3.1 Labour-law relations
The following laws regulate the legislative adjustment related to the labour market :
Act No. 311/2001 Coll. Labour Code in compliance with later regulations
Act No. 90/1996 Coll. on Minimum Wages in compliance with later regulations
Act No. 2/1991 Coll. on Collective Bargaining in compliance with later regulations
Act No. 461/2003 Coll. on Social Insurance in compliance with later regulations
Act No. 5/2004 Coll. on Employment Services in compliance with later regulations
Act No. 453/2003 Coll. on state administration authorities for the areas of social affairs,
family and employment services in compliance with later regulations
Subjects of the labour-law relations are :
employee ,
employer
Employer
An employer is a legal or physical entity employing at least one physical entity in a labour-law
relation.
Employee
An employee is a physical entity who performs a dependent work for the employer pursuant
to his/her instructions, for wages or for remuneration in the labour-law relations.
The capacity to be an employee arises for a physical entity on the day s/he reaches 15 years
of age. To employ children until 15 years of age is basically forbidden, till this age a physical
entity may perform easy work not effecting, by its character and scope, the person’s health,
safety, further development or fulltime schooling in :
taking part in a cultural performance and an artistic performance ,
sports events ,
advertising activities
The employment relationship should be established by a written employment contract
between the employer and the employee.

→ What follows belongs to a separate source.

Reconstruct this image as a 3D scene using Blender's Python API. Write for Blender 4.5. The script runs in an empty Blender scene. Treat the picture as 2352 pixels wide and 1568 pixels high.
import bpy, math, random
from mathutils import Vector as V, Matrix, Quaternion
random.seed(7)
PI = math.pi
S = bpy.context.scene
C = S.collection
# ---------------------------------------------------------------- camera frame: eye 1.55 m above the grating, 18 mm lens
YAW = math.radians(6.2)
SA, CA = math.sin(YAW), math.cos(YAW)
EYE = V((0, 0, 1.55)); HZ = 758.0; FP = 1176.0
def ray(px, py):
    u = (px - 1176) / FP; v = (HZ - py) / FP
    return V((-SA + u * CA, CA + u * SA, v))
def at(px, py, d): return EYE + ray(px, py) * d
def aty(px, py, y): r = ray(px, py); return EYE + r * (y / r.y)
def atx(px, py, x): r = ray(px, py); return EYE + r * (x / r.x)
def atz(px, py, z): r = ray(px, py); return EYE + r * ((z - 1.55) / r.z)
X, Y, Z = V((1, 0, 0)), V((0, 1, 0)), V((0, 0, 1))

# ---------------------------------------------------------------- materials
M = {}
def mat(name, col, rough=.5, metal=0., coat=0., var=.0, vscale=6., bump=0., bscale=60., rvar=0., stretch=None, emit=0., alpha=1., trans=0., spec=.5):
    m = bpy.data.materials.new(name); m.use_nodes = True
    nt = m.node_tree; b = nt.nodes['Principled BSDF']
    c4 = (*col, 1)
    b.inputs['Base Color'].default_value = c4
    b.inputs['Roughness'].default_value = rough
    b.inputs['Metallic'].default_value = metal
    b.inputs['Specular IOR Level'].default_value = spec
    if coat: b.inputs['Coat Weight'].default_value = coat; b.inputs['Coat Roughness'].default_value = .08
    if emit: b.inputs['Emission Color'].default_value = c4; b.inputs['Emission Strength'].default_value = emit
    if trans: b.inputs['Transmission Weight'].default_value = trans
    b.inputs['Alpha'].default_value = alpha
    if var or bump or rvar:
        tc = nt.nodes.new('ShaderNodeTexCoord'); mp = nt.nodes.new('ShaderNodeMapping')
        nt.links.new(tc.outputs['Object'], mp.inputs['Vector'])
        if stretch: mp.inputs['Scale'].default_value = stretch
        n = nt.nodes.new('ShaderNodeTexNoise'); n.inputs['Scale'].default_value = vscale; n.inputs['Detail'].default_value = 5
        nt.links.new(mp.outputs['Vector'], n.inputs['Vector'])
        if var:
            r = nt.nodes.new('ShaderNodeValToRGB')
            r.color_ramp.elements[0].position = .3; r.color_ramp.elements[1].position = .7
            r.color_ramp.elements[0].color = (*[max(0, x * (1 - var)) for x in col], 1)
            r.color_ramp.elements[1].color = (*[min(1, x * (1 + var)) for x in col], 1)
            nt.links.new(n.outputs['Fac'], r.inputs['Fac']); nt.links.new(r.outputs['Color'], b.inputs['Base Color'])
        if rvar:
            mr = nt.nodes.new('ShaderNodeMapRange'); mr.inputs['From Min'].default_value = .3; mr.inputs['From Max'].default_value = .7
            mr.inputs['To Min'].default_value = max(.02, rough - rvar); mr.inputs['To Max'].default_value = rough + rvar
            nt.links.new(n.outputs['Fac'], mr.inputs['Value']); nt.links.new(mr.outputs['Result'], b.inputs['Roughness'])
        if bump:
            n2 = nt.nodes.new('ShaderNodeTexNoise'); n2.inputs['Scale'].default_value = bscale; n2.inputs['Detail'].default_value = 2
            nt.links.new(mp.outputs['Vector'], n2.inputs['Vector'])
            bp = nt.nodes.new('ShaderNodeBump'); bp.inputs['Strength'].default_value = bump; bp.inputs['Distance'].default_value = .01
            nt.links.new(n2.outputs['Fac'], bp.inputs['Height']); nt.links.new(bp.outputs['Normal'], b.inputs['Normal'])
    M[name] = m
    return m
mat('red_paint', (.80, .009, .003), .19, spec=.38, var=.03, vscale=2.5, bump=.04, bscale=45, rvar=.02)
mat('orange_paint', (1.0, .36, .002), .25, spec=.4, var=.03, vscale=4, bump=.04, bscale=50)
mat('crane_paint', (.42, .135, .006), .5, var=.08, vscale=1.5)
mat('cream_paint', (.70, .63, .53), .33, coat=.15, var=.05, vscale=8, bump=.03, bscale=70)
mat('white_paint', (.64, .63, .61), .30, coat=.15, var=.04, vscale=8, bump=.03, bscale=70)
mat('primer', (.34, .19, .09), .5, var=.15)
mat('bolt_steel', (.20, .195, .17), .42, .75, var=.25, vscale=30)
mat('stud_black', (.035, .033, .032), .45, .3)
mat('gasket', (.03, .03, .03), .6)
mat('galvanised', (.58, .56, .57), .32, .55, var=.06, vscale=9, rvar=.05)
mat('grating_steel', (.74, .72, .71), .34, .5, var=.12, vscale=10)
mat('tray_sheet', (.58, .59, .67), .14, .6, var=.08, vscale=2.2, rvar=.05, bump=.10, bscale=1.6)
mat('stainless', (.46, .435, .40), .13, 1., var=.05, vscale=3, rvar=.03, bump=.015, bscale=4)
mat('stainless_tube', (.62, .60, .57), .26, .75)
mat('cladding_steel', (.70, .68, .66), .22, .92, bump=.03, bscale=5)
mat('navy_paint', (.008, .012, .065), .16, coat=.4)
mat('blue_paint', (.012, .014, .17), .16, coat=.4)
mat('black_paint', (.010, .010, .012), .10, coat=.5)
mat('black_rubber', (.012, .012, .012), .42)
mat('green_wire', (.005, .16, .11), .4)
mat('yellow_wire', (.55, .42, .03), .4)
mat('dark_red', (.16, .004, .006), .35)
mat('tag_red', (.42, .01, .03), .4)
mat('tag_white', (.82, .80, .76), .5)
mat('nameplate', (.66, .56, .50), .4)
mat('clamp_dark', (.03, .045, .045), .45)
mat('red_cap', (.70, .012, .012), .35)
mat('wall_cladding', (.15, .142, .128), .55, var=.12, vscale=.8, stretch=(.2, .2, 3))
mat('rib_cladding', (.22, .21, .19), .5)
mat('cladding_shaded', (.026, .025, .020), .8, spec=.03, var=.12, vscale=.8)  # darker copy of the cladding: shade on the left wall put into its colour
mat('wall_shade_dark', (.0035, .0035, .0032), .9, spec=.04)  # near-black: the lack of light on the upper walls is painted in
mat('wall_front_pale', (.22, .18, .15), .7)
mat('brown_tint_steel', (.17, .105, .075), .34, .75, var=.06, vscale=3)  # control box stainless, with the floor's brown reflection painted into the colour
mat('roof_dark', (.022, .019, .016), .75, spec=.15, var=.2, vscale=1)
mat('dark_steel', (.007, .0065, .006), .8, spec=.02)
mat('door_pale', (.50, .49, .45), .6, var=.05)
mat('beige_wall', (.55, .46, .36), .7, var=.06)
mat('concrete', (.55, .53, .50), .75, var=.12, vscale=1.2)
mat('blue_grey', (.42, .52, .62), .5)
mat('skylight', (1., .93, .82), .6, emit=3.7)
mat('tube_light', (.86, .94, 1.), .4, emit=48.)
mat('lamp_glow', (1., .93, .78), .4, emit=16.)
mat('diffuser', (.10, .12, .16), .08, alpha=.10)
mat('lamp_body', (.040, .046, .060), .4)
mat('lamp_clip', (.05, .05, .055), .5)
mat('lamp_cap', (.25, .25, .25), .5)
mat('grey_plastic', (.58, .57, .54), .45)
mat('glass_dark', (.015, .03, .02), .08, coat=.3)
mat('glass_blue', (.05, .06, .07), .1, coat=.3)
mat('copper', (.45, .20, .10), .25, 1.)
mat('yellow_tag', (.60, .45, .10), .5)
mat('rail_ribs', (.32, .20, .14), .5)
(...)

A labour-law relation arises since the conclusion of
the employment contract. The employment contract (bilateral legal action) is an affirmative
expression of an employee’s and employer’s will leading to a labour relation establishment.
The employer is obliged to provide the employee with one written copy of the employment
contract. The written form guarantees legal peace on both sides. In the employment contract,
the employer is obliged to stipulate the following substantial items with the employee :
the type of work for which the employee was accepted, and its brief description ,
the place of work performance (a municipality and an organizational unit, or a place
otherwise determined) ,
the day of work take-up ,
the wages conditions unless agreed upon in a collective agreement
If the working conditions are agreed upon in a collective agreement, it is sufficient to give
reference to the collective agreement provisions; otherwise, the reference to relevant
provisions of this Act is sufficient. Further conditions in the interest of the participants,
particularly further material benefits, may be agreed upon in the employment contract.
A probationary period for three months at most may be agreed upon in the employment
contract. Within the probationary period, both the employer and the employee may terminate
the employment relationship for any reason or without giving a reason. A written notification
on the termination of the employment relationship should be delivered to the other party at
least three days prior to the termination of the employment relationship. But in the praxis a
verbal form of the notification cannot be excluded. The arrangement of the probationary
period aims on the estimation of the time limit – for the participants’ decision after gaining
information about the employee’s person, about working conditions. The probationary period
cannot be prolonged. The probationary period shall be prolonged by periods of work
obstacles on the part of the employee. The probationary period must be agreed upon in a
written form or otherwise it is invalid.
The employment relationship is agreed upon for an indefinite time if the employment duration
is not exactly determined in the employment contract. The employment relationship shall be
also concluded for an indefinite time when a fixed term employment relationship was not
concluded in a written form. The fixed term employment relationship may be agreed upon,
prolonged or agreed upon anew for three years at most. Under the prolongation of the
employment relationship a continuation in the same employment relationship is understood.
In case of a new agreement, there must be the previous employment relationship terminated.